Fet it be admitted, but we would not be understood as so finding, that it was shown by the physicians testifying, on the part of the defendant, that Mrs. Patterson was not hurt as claimed; that her injuries were purely imaginary and without any real basis in fact; that the evidence preponderated in favor of the defendant—still these and kindred questions should have been submitted, under proper instructions, to the consideration of the jury, whose duty it is to determine controverted questions of fact. The rule is thus stated by the Supreme Court in Texas & Pacific Railway Co. v. Cox, 145 U. S. at page 606, 12 Sup. Ct. 909, 36 L. Ed. 829:
“The case should not have been withdrawn from the jury unless the conclusion followed, as matter of law, that no recovery could be had upon any view which could be properly taken of the facts the evidence tended to establish. Dunlap v. Northeastern Railroad, 130 U. S. 649, 652 [9 Sup. Ct. 647, 32 L. Ed. 1058]; Kane v. Northern Central Railway, 128 U. S. 91 [9 Sup. Ct. 16, 32 L. Ed. 339]; Jones v. East Tennessee, Virginia & Georgia Railroad, 128 U. S. 443 [9 Sup. Ct. 118, 32 L. Ed. 478].”

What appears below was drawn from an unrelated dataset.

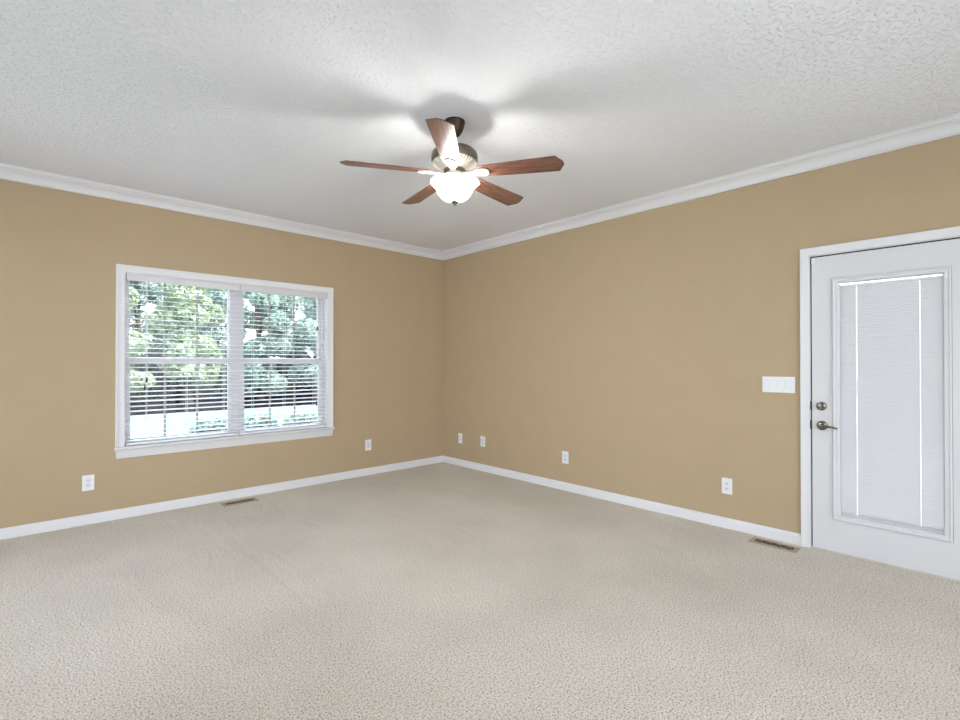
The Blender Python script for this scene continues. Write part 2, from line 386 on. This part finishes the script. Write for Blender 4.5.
# ================================================================== window blinds
def blind(x0, x1, label, ladders, cords):
    root = empty('window_blind', ((x0+x1)/2, 0.035, 0.60)); rx, ry, rz = root.location
    tag(root, label, 'blind', 'twin white slatted blinds in the window')
    def B(mb, name, m_, **k):
        o = mb.build(name, m_, root, **k); o.matrix_parent_inverse = Matrix.Translation((-rx, -ry, -rz)); return o
    mb = MB(); mb.bbox(x0, x1, 0.008, 0.060, 2.000, 2.044, .002); B(mb, 'headrail', 'valance')
    mb = MB(); mb.bbox(x0-.003, x1+.003, -0.006, 0.003, 1.990, 2.0485, .002)
    mb.bbox(x0-.003, x1+.003, -0.010, -0.003, 2.040, 2.047, .002); B(mb, 'valance', 'valance')
    mb = MB(); z = 1.962; tilt = math.radians(7)
    while z > 0.632:
        mt = Matrix.Translation(((x0+x1)/2, 0.036, z)) @ Matrix.Rotation(tilt, 4, 'X')
        w = (x1-x0)/2
        pts = []
        for k in range(5):
            y = -0.025 + 0.05*k/4; c = 0.0016*(1-(2*k/4-1)**2); pts.append((y, c))
        top = [(y, c+0.0014) for y, c in pts]; bot = [(y, c-0.0014) for y, c in reversed(pts)]
        ol = top + bot; n = len(ol)
        vs = [mt @ Vector((sx*w, y, c)) for sx in (-1, 1) for (y, c) in ol]
        mb.poly(vs, [tuple(range(n-1, -1, -1)), tuple(range(n, 2*n))] + [(i, (i+1) % n, n+(i+1) % n, n+i) for i in range(n)])
        z -= 0.0415
    B(mb, 'slats', 'slat', smooth=40)
    mb = MB(); mb.bbox(x0, x1, 0.012, 0.060, 0.600, 0.618, .004); B(mb, 'bottom_rail', 'slat')
    for lx in ladders:
        mb = MB(); mb.box(lx-.0015, lx+.0015, 0.0075, 0.0085, 0.612, 2.0); mb.box(lx-.0015, lx+.0015, 0.0635, 0.0645, 0.612, 2.0)
        B(mb, 'ladder_tape', 'cord')
    for (cx_, zb) in cords:
        mb = MB(); mb.tube([(cx_, -0.012, 2.0), (cx_+.001, -0.013, (2.0+zb)/2), (cx_, -0.012, zb+.02)], 0.0011, 6)
        c_ = B(mb, 'lift_cord', 'cord')
        mb = MB(); mb.lathe([(0.0025, zb+.024), (0.005, zb+.018), (0.0075, zb), (0.0085, zb-.018), (0.006, zb-.022)], 14, (cx_, -0.012, 0))
        t_ = mb.build('tassel', 'tassel', c_)
    return root
blind(-3.402, -2.5155, 'white slatted blind covering the left half of the window', [-3.255, -2.95, -2.64], [(-3.262, 1.150), (-3.274, 1.085)])
blind(-2.5045, -1.628, 'white slatted blind covering the right half of the window', [-2.38, -2.07, -1.75], [(-1.735, 1.665), (-1.742, 0.865)])

# ================================================================== door
door = struct(empty('door_1', (0, -4.525, 0)), 'white exterior door with full glass and enclosed mini blind', 'door')
def dpar(o, p=None):
    if p is None: o.parent = door; o.matrix_parent_inverse = Matrix.Translation(-Vector(door.location))
    return o
dprof = [(0, 0), (0, 0.012), (0.003, 0.014), (0.010, 0.013), (0.028, 0.014), (0.040, 0.017), (0.046, 0.019), (0.053, 0.019), (0.055, 0.017), (0.055, 0)]
ca, cb, cz = -4.101, -4.949, 2.045
dpar(casing('door_casing', '', None, dprof, [(ca, 0, (1, 0)), (ca, cz, (1, 1)), (cb, cz, (-1, 1)), (cb, 0, (-1, 0))], 'X', 'trim'))
mb = MB()                                     # jambs behind the casing, slab recessed to their edge
mb.box(0.0, TH, -4.104, -4.093, 0, 2.050); mb.box(0.0, TH, -4.957, -4.946, 0, 2.050); mb.box(0.0, TH, -4.946, -4.104, 2.040, 2.050)
dpar(mb.build('door_jamb', 'trim'))
mb = MB()                                     # stop and weatherstrip seen in the gap
mb.box(0.010, 0.075, -4.1122, -4.1042, 0.014, 2.0398); mb.box(0.010, 0.075, -4.9458, -4.9383, 0.014, 2.0398); mb.box(0.010, 0.075, -4.9383, -4.1122, 2.0308, 2.0398)
dpar(mb.build('weatherstrip', 'strip'))
mb = MB(); mb.box(-0.002, TH+.03, -4.946, -4.104, 0.0005, 0.008); dpar(mb.build('threshold', 'sill', bevel=.002))
# slab with opening
SY0, SY1, SZ0, SZ1 = -4.938, -4.1125, 0.010, 2.0305
GY0, GY1, GZ0, GZ1 = -4.795, -4.257, 0.252, 1.846     # hole
mb = MB(); X0, X1 = 0.002, 0.044
mb.box(X0, X1, SY0, GY0, SZ0, SZ1); mb.box(X0, X1, GY1, SY1, SZ0, SZ1); mb.box(X0, X1, GY0, GY1, SZ0, GZ0); mb.box(X0, X1, GY0, GY1, GZ1, SZ1)
slab = dpar(mb.build('door_slab', 'door'))
def lite(mb, o0, o1, xs, inner):
    pass
# raised lite frame, mitred ring
lprof = [(0, 0.001), (0, 0.008), (0.004, 0.012), (0.010, 0.012), (0.014, 0.007), (0.024, 0.0085), (0.032, 0.006), (0.040, -0.008), (0.040, -0.024)]  # (inward, out towards room)
oy0, oy1, oz0, oz1 = -4.820, -4.232, 0.227, 1.872
mb = MB(); vs = []; fs = []; n = len(lprof)
cor = [(oy1, oz0, -1, 1), (oy1, oz1, -1, -1), (oy0, oz1, 1, -1), (oy0, oz0, 1, 1)]
for (a, z, da, dz) in cor:
    for (i_, t_) in lprof: vs.append((X0 - t_, a + da*i_, z + dz*i_))
for c in range(4):
    c2 = (c+1) % 4
    for k in range(n-1): fs.append((c*n+k, c*n+k+1, c2*n+k+1, c2*n+k))
mb.poly(vs, fs); lf = mb.build('lite_frame', 'door', slab, smooth=30)
g_ = 0.0022
mb = MB(); mb.box(X0-.0012, X0+.004, oy0-g_, oy0, oz0-g_, oz1+g_); mb.box(X0-.0012, X0+.004, oy1, oy1+g_, oz0-g_, oz1+g_)
mb.box(X0-.0012, X0+.004, oy0, oy1, oz0-g_, oz0); mb.box(X0-.0012, X0+.004, oy0, oy1, oz1, oz1+g_*.6); mb.build('gap_line', 'gap_line', slab)  # grey strip added to draw the dark edge gap of the lite frame
iy0, iy1, iz0, iz1 = oy0+.040, oy1-.040, oz0+.040, oz1-.040
mb = MB(); mb.box(0.0155, 0.0195, GY0+.004, GY1-.004, GZ0+.004, GZ1-.004); mb.build('pane', 'glass', slab)
mb = MB(); mb.box(0.0375, 0.0415, GY0+.004, GY1-.004, GZ0+.004, GZ1-.004); mb.build('pane', 'glass', slab)
# enclosed mini blind
mb = MB(); zz = iz1 - 0.026
segs = [(GY0+.005, -4.6778), (-4.6762, -4.3618), (-4.3602, GY1-.005)]
while zz > iz0 + 0.014:
    for (ya, yb) in segs:
        mt = Matrix.Translation((0.0285, (ya+yb)/2, zz)) @ Matrix.Rotation(math.radians(62), 4, 'Y'); w = (yb-ya)/2
        mb.poly([mt @ Vector(p) for p in [(-.0078, -w, .0002), (0, -w, .0012), (.0078, -w, .0002), (.0078, w, .0002), (0, w, .0012), (-.0078, w, .0002),
             (-.0078, -w, -.0002), (0, -w, .0008), (.0078, -w, -.0002), (.0078, w, -.0002), (0, w, .0008), (-.0078, w, -.0002)]],
            [(0, 1, 4, 5), (1, 2, 3, 4), (6, 11, 10, 7), (7, 10, 9, 8), (0, 5, 11, 6), (2, 8, 9, 3)])
    zz -= 0.0122
mini = mb.build('mini_blind', 'mini', slab)
mb = MB(); mb.box(0.0225, 0.0345, GY0+.005, GY1-.005, iz1-.020, iz1-.007); mb.build('blind_headrail', 'slat', slab)
mb = MB(); mb.box(0.0225, 0.0345, GY0+.005, GY1-.005, GZ0+.005, iz0+.010); mb.build('blind_rail', 'slat', slab)
for yy in (-4.361, -4.677):
    mb = MB(); mb.box(0.0202, 0.0206, yy-.0004, yy+.0004, iz0+.005, iz1-.01); mb.build('ladder_cord', 'cord', slab)
mb = MB(); mb.bbox(-0.010, -0.003, oy0+.016, oy0+.028, 1.80, 1.835, .0015); mb.build('blind_slider', 'plastic', slab)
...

In Big Brushy Coal & Coke Co. v. Williams, 176 Fed. 532, 99 C. C. A. 105, it was said by the Circuit Court of Appeals for the Sixth Circuit :
“It was not the province of the court below to weigh the evidence, when considering the motion to direct at the close of all the testimony. The motion must be overruled, where the testimony presented by the plaintiff, if believed by the jury, will support the petition. Mt. Adams & E. P. Inclined Ry. Co. v. Lowery, 74 Fed. 463, 477, 20 C. C. A. 596; Central Union Depot & Ry. Co. v. Mansfield, 169 Fed. 614, 95 C. C. A. 142; Norfolk & W. Ry. Co. v. Hazelrigg, 170 Fed. 551, 95 C. C. A. 637; L. S. & M. S. Ry. Co. v. J. Eder, Jr. (decided December 7, 1909) 174 Fed. 944 [98 C. C. A. 556]; Noble v. C. Crane & Co., 169 Fed. 55, 94 C. C. A. 423; Van Stone v. Stilwell & Bierce Mfg. Co., 142 U. S. 128, 135, 12 Sup. Ct. 181, 35 L. Ed. 961. In our opinion there was such testimony. The weight of the evidence and the extent and effect of contradiction present questions for the jury. Crumpton v. United States, 138 U. S. 361, 363, 11 Sup. Ct. 355, 34 L. Ed. 958.”
See, also, McIntyre v. Modern Woodmen of America, 200 Fed. 1, 121 C. C. A. 1; Haynie v. T. C. I. & R. Co., 175 Fed. 55, 99 C. C. A 71.
For the reasons stated we are of the opinion that the trial court erred in instructing the jury to return a verdict for the defendant. The judgment should therefore be reversed, and the cause remanded for a new trial; and it is so ordered.